The Chinese economic rebound is still not on a strong footing. Even if investment in infrastructure is growing, private investment is weakening. In May, China’s housing sector also slowed down due to macro-prudential tightening. There has been a rise in uncertainties to the outlook of global economy due to UK’s decision to leave the EU.
This would exert downward pressures on exports. This, along with negative PPI and subdued inflation calls for central bank policy makers to easing policy. There is space for further reduction in reserve requirement ratio and policy rate and also fiscal stimulus; however, the RMB is likely to continue being a source of stability, said HSBC.
China’s economic activity decelerated in the past few months after rebounding sharply in March. The housing market has also begun slowing as macro-prudential measures have diminished sentiment. Investment, as well as sales has decelerated.

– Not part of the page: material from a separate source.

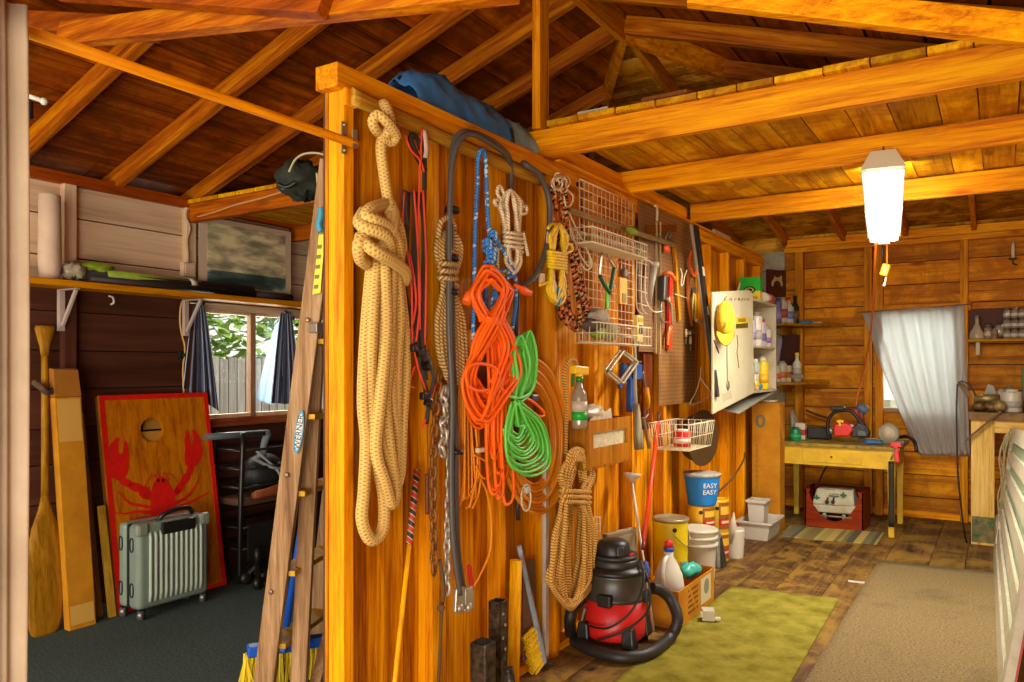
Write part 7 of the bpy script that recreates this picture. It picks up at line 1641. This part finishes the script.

Private sector investment has been slowing steadily since 2012.
Most of the slowdown is in line with subdued overall economic and credit growth. However, overall fixed asset investment has been growing due to strong public sector investment, but private sector investment growth has receded from 10 percent at the end of 2015 to 1 percent in May 2016. This raises concerns that there is a more intense issue that affects private capex, according to HSBC.
China has hinted at an additional stance on fiscal expansion; however, deceleration in private sector investment might signify that the timing of fiscal expansion would have to be extended. Moreover, with Brexit, the balance of risks around growth might move further downward. China’s economic connections with the UK are not systematic enough to go ahead with aggressive stimulus. Just 2.5 percent of China’s overall exports go to the UK, while the UK accounts for below 1 percent of FDI.